The United States' Mirai Nagasu reacts after her performance Monday.

When she was passed over for an Olympic spot in 2014, Mirai Nagasu considered giving up figure skating. Instead, she used the snub as motivation.

It’s a good thing she stuck with it. On Sunday, Nagasu, 24, became the first American woman to land a triple axel during the Olympics, helping lift the U.S. team to a bronze medal in team competition.

“This is definitely history, or herstory, whatever way you want to put it,” she said after her performance.

The triple axel — a jump with 3 1/2 rotations, and the only one with a forward-facing takeoff — is the rarest of feats in figure skating.

Just seven women have successfully landed one in competition, including Tonya Harding at Skate America in 1991, a pivotal moment in the Oscar-nominated biopic “I, Tonya,” about the disgraced two-time Olympian. Though it was Harding’s signature move, she never landed one in the Olympics.

Nagasu became the third woman to land the triple axel at the Olympics. Two Japanese athletes, Midori Ito, in 1992, and Mao Asada, in 2010 and 2014, were the previous women to land the jump in Olympic competition. The jump has become more common for male skaters since Brian Orser, a Canadian, was the first to land one in 1984 at Sarajevo.

Nagasu’s performance Sunday, set to “Miss Saigon,” included eight other triple jumps and earned her a score of 137.43 points, good for second place in the free skate.

It was not the first time she has landed the triple axel, having first pulled it off at the U.S. International Figure Skating Classic in September. In an article on Team USA’s website, she said the rare feat would help to reclaim her spot on the Olympic team.

“This year I was able to really get a feel for it and so when I started to land it, it was a very satisfactory feeling,” she said in December. “I could always visualize myself doing the jump, it was just getting my muscles to react as they needed to.”

She said she was successful about 70 percent of the time during practice in the summer, increasing to about 80 percent in the fall. By December, she said it was “as good if not better than some of my other jumps.”

She won her first U.S. Figure Skating championship at 14, becoming the second-youngest senior women’s winner.
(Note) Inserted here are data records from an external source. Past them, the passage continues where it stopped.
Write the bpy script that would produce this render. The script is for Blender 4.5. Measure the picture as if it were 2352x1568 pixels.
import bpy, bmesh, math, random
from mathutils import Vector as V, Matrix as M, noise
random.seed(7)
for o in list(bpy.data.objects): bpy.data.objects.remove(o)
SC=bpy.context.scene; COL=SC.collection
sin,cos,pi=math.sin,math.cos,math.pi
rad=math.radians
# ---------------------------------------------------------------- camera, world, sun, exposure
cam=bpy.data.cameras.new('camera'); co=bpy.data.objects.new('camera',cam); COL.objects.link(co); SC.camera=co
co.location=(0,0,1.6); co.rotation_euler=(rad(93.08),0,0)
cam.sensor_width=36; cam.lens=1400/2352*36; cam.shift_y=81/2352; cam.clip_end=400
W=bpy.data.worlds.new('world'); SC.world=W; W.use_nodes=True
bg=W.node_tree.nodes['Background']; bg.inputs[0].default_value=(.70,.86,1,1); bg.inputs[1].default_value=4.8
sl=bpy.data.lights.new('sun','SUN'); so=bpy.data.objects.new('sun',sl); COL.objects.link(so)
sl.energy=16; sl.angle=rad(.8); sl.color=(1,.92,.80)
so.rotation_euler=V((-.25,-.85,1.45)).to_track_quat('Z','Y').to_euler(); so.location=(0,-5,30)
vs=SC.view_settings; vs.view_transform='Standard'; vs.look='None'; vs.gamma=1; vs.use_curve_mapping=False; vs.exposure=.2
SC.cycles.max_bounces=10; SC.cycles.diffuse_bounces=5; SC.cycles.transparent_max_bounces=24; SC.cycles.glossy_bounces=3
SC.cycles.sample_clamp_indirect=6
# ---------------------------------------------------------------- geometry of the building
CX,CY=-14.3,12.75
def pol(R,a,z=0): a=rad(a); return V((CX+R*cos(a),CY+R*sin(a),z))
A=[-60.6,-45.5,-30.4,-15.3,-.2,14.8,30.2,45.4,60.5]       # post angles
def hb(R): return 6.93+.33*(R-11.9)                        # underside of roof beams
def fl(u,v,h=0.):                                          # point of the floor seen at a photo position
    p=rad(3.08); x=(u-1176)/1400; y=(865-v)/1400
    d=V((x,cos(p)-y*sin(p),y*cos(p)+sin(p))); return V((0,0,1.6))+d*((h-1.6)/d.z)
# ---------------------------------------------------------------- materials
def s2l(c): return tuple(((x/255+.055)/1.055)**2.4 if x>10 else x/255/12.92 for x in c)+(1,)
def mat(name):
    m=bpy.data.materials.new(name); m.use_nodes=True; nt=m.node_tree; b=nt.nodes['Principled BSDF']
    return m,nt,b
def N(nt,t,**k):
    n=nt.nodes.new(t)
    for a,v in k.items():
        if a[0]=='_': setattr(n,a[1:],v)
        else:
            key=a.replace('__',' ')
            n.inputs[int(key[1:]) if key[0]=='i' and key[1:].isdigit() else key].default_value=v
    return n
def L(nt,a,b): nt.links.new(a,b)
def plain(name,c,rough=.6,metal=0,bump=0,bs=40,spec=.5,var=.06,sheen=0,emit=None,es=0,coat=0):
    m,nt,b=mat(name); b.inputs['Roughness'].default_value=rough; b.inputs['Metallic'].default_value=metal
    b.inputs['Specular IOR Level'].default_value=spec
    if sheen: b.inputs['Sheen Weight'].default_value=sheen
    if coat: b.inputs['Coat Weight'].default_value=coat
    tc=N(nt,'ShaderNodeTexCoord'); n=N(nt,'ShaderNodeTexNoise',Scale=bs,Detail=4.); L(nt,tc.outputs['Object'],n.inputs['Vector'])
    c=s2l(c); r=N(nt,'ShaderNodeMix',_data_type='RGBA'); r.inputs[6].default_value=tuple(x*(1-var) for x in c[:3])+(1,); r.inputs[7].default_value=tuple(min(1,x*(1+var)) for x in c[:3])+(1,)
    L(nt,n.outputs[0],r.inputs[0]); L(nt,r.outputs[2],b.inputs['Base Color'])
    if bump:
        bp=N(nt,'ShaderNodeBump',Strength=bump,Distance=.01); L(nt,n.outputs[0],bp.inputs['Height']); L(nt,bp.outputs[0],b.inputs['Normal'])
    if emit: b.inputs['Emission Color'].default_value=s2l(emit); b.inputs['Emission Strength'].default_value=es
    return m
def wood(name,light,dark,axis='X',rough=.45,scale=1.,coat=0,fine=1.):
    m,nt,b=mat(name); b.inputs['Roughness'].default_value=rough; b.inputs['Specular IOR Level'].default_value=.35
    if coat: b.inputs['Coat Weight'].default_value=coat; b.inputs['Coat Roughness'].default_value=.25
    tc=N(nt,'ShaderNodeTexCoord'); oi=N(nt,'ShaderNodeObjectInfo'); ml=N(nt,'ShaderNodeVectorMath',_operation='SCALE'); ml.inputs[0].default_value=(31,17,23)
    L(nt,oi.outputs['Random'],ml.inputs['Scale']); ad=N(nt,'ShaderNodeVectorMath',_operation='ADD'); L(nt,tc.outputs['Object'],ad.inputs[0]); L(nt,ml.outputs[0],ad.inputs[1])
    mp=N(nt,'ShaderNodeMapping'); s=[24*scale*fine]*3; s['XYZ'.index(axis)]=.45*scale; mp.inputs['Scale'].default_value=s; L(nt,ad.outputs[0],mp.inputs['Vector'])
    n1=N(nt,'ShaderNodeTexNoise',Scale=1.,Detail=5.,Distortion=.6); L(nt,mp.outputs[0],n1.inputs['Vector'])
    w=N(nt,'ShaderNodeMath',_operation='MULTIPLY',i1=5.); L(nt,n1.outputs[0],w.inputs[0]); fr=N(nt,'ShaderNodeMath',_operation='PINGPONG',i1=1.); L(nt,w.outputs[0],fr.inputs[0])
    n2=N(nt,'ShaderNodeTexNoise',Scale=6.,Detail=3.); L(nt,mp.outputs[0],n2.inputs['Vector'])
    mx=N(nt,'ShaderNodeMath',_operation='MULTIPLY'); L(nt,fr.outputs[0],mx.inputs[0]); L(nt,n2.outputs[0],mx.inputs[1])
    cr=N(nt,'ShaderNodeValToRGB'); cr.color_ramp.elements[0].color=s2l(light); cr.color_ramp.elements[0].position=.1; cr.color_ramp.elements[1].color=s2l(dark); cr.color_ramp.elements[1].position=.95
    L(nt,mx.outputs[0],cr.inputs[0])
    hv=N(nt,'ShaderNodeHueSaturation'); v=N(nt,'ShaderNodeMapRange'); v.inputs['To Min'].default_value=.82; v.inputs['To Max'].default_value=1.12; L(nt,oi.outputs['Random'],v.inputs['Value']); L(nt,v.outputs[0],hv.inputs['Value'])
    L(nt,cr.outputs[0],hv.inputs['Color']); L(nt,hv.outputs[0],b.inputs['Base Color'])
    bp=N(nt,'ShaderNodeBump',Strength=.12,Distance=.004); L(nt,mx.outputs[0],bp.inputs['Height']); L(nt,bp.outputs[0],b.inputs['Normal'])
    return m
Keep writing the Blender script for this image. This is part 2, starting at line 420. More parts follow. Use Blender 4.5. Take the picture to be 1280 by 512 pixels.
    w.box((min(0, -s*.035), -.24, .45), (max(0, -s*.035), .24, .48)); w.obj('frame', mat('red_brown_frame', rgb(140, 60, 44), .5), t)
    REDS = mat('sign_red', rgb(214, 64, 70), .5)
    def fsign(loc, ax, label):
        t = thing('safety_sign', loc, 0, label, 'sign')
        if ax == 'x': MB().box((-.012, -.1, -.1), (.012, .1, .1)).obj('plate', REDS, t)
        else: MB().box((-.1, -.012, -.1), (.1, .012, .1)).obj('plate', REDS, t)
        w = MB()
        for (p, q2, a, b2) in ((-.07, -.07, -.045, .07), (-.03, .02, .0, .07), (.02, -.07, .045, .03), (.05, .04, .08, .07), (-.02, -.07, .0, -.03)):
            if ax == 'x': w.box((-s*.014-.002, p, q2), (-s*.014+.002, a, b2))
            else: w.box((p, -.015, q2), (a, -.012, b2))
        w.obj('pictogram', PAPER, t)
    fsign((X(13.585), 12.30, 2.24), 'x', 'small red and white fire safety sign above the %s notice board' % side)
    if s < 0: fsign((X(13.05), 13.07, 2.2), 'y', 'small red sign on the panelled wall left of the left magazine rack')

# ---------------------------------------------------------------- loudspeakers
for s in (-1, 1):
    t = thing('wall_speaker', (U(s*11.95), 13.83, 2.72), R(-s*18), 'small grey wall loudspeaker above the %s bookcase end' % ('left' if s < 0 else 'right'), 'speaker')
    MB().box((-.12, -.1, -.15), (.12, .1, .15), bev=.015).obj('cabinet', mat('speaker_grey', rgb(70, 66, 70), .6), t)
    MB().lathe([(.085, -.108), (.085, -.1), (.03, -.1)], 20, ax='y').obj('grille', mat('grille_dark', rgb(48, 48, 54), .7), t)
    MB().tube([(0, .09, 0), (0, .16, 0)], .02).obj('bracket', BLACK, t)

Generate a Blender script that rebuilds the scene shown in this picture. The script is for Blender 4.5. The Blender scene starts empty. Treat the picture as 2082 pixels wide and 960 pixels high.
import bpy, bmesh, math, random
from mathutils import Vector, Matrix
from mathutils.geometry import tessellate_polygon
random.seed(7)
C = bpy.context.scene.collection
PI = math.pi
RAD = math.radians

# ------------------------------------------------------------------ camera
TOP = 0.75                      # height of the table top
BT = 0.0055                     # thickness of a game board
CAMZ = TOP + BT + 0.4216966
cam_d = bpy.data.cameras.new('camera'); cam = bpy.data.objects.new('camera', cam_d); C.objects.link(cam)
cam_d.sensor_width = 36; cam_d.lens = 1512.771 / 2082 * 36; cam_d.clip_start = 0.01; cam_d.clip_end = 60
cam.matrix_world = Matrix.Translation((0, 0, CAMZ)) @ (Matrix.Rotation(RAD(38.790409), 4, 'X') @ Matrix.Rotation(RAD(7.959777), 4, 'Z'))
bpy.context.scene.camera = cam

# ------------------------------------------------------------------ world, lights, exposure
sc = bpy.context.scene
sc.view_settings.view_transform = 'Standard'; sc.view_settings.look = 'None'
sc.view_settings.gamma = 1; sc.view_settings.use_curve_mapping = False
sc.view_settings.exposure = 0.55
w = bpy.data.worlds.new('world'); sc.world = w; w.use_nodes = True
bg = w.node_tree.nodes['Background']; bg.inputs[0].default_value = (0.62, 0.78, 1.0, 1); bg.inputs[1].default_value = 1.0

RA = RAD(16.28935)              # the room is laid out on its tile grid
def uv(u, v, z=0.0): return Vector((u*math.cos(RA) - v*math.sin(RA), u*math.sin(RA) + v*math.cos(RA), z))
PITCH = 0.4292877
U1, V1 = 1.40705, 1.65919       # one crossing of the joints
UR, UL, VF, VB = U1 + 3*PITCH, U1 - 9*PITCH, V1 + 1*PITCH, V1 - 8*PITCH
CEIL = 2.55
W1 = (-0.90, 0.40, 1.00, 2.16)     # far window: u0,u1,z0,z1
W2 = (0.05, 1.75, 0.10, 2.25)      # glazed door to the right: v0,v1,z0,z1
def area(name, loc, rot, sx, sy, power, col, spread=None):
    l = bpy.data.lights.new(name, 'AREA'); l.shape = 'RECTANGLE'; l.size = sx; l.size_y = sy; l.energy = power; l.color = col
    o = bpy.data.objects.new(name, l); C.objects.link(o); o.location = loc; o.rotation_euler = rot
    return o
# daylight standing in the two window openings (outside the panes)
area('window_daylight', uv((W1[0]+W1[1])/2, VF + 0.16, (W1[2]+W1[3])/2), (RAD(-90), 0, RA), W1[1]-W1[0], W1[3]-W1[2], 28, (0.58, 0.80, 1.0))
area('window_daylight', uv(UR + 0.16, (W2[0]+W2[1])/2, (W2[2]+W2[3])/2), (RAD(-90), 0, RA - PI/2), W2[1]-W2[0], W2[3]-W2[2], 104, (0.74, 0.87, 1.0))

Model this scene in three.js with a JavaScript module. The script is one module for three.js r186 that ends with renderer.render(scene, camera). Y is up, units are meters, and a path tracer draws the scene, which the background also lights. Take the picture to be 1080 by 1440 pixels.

She placed fourth in the women’s event at the 2010 Olympics when she was 16.

But her absence on the 2014 Olympic team, a year in which she placed third at the U.S. championships but was passed over for Ashley Wagner, left her heartbroken.

Adam Rippon, a runaway star for the men’s team this year, was also left off the team in 2014, and they leaned on each other for support, he told Team USA’s website.

“It wasn’t good,” he said. “I told her as we were going through that, I said, ‘Mirai, I’m so lucky to have you by my side. We’re going to get through this together.’ And I kept telling her. I say it every five minutes. We room together at the village.”

Nagasu, from Arcadia, California, was the first American woman to return to the team after being left off at a prior Olympics.

And she appeared to be relishing the moment. On Twitter, she said she was “still on cloud nine”:

“Today has been the best day ever,” she said.